Step 1: start documenting

Dear Prudence,

I work at a small nonprofit of about 20 people, most of whom are under age 35. Our president is a big personality and often tries to treat employees as friends, whether they like it or not. She makes jokes that are highly inappropriate and she bullies our more timid employees. Last week she took things to a whole new level. In an attempt to scare a female employee who’s been the victim of some of her bullying, she snuck up behind her and planned to give the employee a soft tug on her skirt. What actually happened was that the employee’s skirt came off her waist and exposed her underwear. Immediately afterward the president repeatedly told the depantsed employee “not to tell anyone.” The employee did go to speak to a high-ranking executive officer about this and the bullying. Later that day the executive went into the president’s office and, leaving the door open so we could all hear, casually brought it up. The president has profusely apologized to the employee, but as far as anyone can tell she has received no disciplinary action. Would it be wrong to tattle about something that didn’t happen to me? Or should I just butt out of what is not my business?

—Caught With My Pants Down at Work

Re: Step 1: start documenting

  • Do not add to office gossip.  What you CAN do is speak up and then document.   Be assertive when the pres makes comments that are out of line and write those down. 
  • Did you see this happen? If so yes you can (and should) report what you saw. If you didn’t, report whatever you do see directly immediately and encourage others to do the same. 
  • Damn, that is messed up. I would have to speak up. 
  • I need more info to property answer this question but, overall, I'd say that the LW shouldn't add to the fodder unless it was something that happened recently.  My two big questions would be is the LW the other "victim's" supervisor?  Does the LW know if the other "victim(s)" want their story told?

    To an extent, I feel like incidents should stand on their own.  So if the LW didn't think it was important enough previously...and obviously the victim(s) didn't choose to speak up...then it isn't the LW's business to say anything now.

    I'm giving a lot of extra background because it is next level.

    Here's a real life example of my points.  I used to be the assistant manager at a big gas station/convenience store.  The manager (T) was a real piece of work.  I'd briefly worked at a different store with him while I was waiting for my new store to open.  It was a glorious almost two years when my store opened and I was under a different manager who wasn't a nightmare, bullying, HR scandal waiting to happen.

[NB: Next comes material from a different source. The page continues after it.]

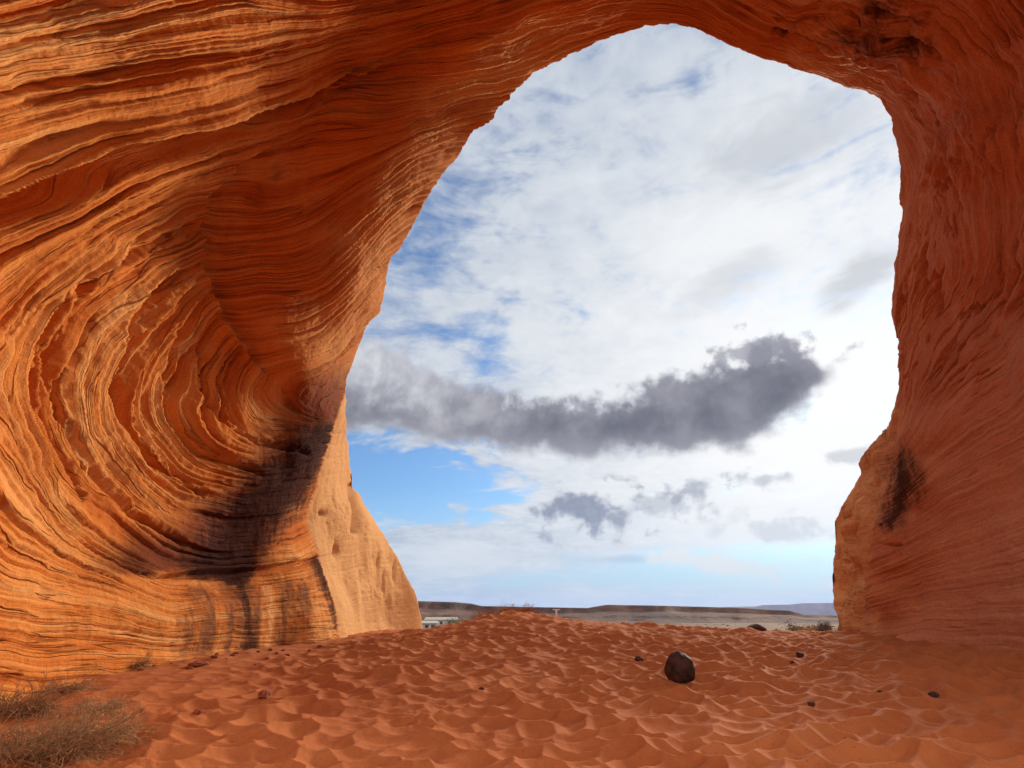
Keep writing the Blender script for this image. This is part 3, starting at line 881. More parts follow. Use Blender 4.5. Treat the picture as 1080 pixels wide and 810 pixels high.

    Then there was a class-action harassment case brought against him and the company, by many of the employees at his store.  So obviously he was fired right?  Wrong.  He was moved out of his store and to my store instead (sigh).  And MY manager was fired, because he wasn't as high producing as T.

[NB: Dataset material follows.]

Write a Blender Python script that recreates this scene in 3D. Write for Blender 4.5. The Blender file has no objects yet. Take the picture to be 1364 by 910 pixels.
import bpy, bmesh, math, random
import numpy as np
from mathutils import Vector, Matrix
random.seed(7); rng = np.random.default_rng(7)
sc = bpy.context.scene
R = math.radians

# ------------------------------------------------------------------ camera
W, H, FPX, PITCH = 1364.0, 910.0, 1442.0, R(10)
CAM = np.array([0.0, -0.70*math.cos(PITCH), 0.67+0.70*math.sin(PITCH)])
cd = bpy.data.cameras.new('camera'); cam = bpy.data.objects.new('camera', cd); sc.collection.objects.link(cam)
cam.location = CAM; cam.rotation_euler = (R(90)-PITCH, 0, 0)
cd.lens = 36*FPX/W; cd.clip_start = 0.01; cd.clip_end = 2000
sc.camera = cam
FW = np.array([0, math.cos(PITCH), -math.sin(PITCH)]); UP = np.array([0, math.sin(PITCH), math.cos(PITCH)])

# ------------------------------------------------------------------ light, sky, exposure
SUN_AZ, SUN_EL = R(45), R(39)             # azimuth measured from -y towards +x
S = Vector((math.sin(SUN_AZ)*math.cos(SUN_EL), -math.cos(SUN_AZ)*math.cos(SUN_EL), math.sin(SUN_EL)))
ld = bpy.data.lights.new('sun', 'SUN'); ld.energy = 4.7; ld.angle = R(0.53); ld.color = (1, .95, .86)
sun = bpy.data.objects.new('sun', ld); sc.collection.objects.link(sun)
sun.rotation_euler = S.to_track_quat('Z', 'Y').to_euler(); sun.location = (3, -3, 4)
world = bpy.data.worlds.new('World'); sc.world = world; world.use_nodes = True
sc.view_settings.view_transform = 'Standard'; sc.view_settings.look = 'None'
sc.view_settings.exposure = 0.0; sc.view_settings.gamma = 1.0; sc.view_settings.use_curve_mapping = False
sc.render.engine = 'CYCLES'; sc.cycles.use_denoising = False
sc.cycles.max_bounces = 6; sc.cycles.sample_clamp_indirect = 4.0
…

    Then the day came...like out of a management book...when I had an employee take me aside to speak to me about T.  T was the only store manager for our store and I was the only assistant manager (one level down).  He had placed a sign on the freezer door and she asked him a question about it.  He rudely and sarcastically replied back, "Can't you read, puta?"  "Puta", in Spanish, basically means "whore/slut".  T isn't Hispanic nor does he speak Spanish.  But this employee is Hispanic and bilingual.

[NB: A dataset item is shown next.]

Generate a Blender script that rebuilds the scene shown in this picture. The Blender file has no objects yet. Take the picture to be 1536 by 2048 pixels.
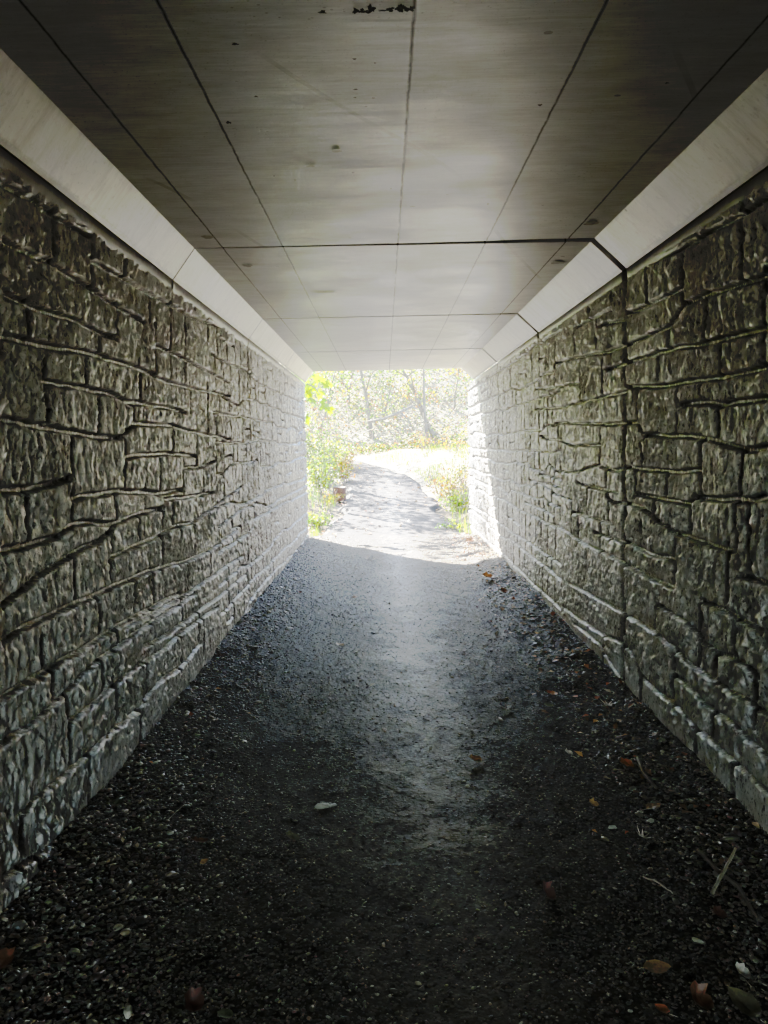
import bpy, math, random
import numpy as np
from mathutils import Matrix, Vector

random.seed(7)
rng = np.random.default_rng(11)
PI = math.pi
sc = bpy.context.scene
COL = sc.collection

# ------------------------------------------------------------------ camera
FPX, ROLL, W0, H0 = 1538.0, 0.021, 1536.0, 2048.0
CAM = np.array([0.0, 0.0, 1.65])
_u0, _v0 = 135 * math.sin(ROLL), 135 * math.cos(ROLL)
_psi, _th = -math.atan(_u0 / FPX), math.atan(_v0 / FPX)
CF = np.array([math.sin(_psi) * math.cos(_th), math.cos(_psi) * math.cos(_th), -math.sin(_th)])
_R0 = np.array([math.cos(_psi), -math.sin(_psi), 0.0])
_U0 = np.cross(_R0, CF)
CU = _U0 * math.cos(ROLL) + _R0 * math.sin(ROLL)
CR = _R0 * math.cos(ROLL) - _U0 * math.sin(ROLL)

def ray(px, py):
    return CF * FPX + CR * (px - W0 / 2) + CU * (H0 / 2 - py)
def at_x(px, py, x):
    d = ray(px, py); return CAM + d * (x / d[0])
def at_y(px, py, y):
    d = ray(px, py); return CAM + d * (y / d[1])
def at_z(px, py, z):
    d = ray(px, py); return CAM + d * ((z - CAM[2]) / d[2])

cd = bpy.data.cameras.new('camera')
cam = bpy.data.objects.new('camera', cd)
COL.objects.link(cam)
cam.matrix_world = Matrix(((CR[0], CU[0], -CF[0], CAM[0]), (CR[1], CU[1], -CF[1], CAM[1]), (CR[2], CU[2], -CF[2], CAM[2]), (0, 0, 0, 1)))
cd.sensor_fit = 'VERTICAL'
cd.sensor_height = 36.0
cd.lens = FPX / H0 * 36.0
cd.clip_start = 0.05
cd.clip_end = 2000
sc.camera = cam

# ------------------------------------------------------------------ dimensions
JOINTS = [-10.0, 2.26, 5.07, 7.86, 10.65, 13.44]     # joints between the precast sections
Y0, Y1 = JOINTS[0], JOINTS[-1]
XL, XR = -1.385, 1.612                              # back plane of the stone relief
ZC = 2.93                                           # soffit
CL, CRX = -1.193, 1.366                             # soffit corners
HLX, HRX, HZ = -1.339, 1.573, 2.735                 # lower edge of the haunches
LIPZ = 2.645
SUN = np.array([2.83, -3.8, -3.65]); SUN /= np.linalg.norm(SUN)

# ------------------------------------------------------------------ numeric helpers
def sstep(a, b, x):
    t = np.clip((x - a) / (b - a), 0, 1); return t * t * (3 - 2 * t)
def _hash(i, j, seed):
    n = (i.astype(np.int64) * 374761393 + j.astype(np.int64) * 668265263 + seed * 982451653) & 0x7fffffff
    n = ((n ^ (n >> 13)) * 1274126177) & 0x7fffffff
    return ((n ^ (n >> 16)) & 0xffff) / 65535.0
def vnoise(u, v, seed=0):
    u = np.asarray(u, float); v = np.asarray(v, float)
    i = np.floor(u); j = np.floor(v); fu = u - i; fv = v - j
    fu = fu * fu * fu * (fu * (fu * 6 - 15) + 10); fv = fv * fv * fv * (fv * (fv * 6 - 15) + 10)
    a = _hash(i, j, seed); b = _hash(i + 1, j, seed); c = _hash(i, j + 1, seed); d = _hash(i + 1, j + 1, seed)
    return (a * (1 - fu) + b * fu) * (1 - fv) + (c * (1 - fu) + d * fu) * fv
def fbm(u, v, o=4, seed=0):
    s = 0; a = 0.5; t = 0
    for k in range(o):
        s = s + a * vnoise(u * 2 ** k + 17.3 * k, v * 2 ** k - 9.1 * k, seed + k); t += a; a *= 0.5
    return s / t

# ------------------------------------------------------------------ object helpers
def tag(o, label=None, cat=None, group=None, kind=None):
    if label: o['label'] = label
    if cat: o['category'] = cat
    if group: o['group'] = group
    if kind: o['kind'] = kind
    return o
def empty(name, loc=(0, 0, 0), rot=(0, 0, 0)):
    o = bpy.data.objects.new(name, None); o.location = loc; o.rotation_euler = rot
    o.empty_display_size = 0.1
    COL.objects.link(o); return o
def mesh_obj(name, verts, faces, mat, parent=None, smooth=False, color=None, attr=None, world=True):
    """faces: int array (n,k) or list of tuples. Coordinates are world coordinates unless world=False."""
    me = bpy.data.meshes.new(name)
    v = np.asarray(verts, np.float32).reshape(-1, 3)
    if isinstance(faces, np.ndarray):
        n, k = faces.shape
        me.vertices.add(len(v)); me.vertices.foreach_set('co', v.ravel())
        me.loops.add(n * k); me.loops.foreach_set('vertex_index', faces.astype(np.int32).ravel())
        me.polygons.add(n)
        me.polygons.foreach_set('loop_start', np.arange(0, n * k, k, dtype=np.int32))
        me.polygons.foreach_set('loop_total', np.full(n, k, np.int32))
        me.update(calc_edges=True); me.validate()
    else:
        me.from_pydata([tuple(p) for p in v.tolist()], [], faces); me.update()
    if smooth:
        me.polygons.foreach_set('use_smooth', np.ones(len(me.polygons), bool))
    if color is not None:
        ca = me.color_attributes.new('Col', 'FLOAT_COLOR', 'POINT')
        c = np.ones((len(v), 4), np.float32); c[:, :3] = color
        ca.data.foreach_set('color', c.ravel())
    if attr is not None:
        for nm, val in attr.items():
            fa = me.attributes.new(nm, 'FLOAT', 'POINT')
            fa.data.foreach_set('value', np.asarray(val, np.float32).ravel())
    if mat: me.materials.append(mat)
    o = bpy.data.objects.new(name, me); COL.objects.link(o)
    if parent is not None:
        o.parent = parent
        if world:
            bpy.context.view_layer.update()
            o.matrix_parent_inverse = parent.matrix_world.inverted()
    return o
def grid_faces(nu, nv, flip=False):
    i = np.arange(nu - 1)[:, None] * nv + np.arange(nv - 1)[None, :]
    i = i.ravel()
    f = np.stack([i, i + nv, i + nv + 1, i + 1], 1)
    return f[:, ::-1].copy() if flip else f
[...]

    Very clever of him to discriminate against both her gender and her race with one word//s.  I expressed to her how sickened I was to hear this and asked if she wanted my help reporting this to HR.  She told me she didn't want to bother because she was about to give her notice anyway for other reasons.  I asked her if it was okay if I reported it to HR.  She told me that was fine.  So I did.

    2-3 weeks later...not our local HR person...but an HR person from Atlanta came to our store and had short, private interviews with everyone.  No one was ever told why, but I could only assume it had to do with what I reported.  T's name was never mentioned by this HR person, at least not in my interview, but I did repeat what I had been told by that employee.  Unfortunately, she had already left for another job and was no longer working there at the time of these interviews.

    As far as I know, nothing happened to T.  But he must have known or could have just taken a really good guess as to who ratted him out.  He made my working there more unbearable and started writing me up for nonsense, inconsequential things, which he'd never done before.  He outlasted me.  I finally had enough, though more from the exhausting hours/bad schedule than him, and gave my notice.

    This was the one time his anger problem worked out for me, lmao.  He was so PO'ed when I gave him my two-week notice, that he crumpled it into a ball.  Threw it on the floor.  And told me I should just leave.  I told him sure and started to collect my things, clock out, etc.  I also...ever so casually, when he wasn't looking...picked up my notice off the floor and kept it.  Then filed for unemployment a few days later.  Something I wouldn't have been entitled to do if he'd just let me given my notice and work the next two weeks, instead of throwing a hissy fit.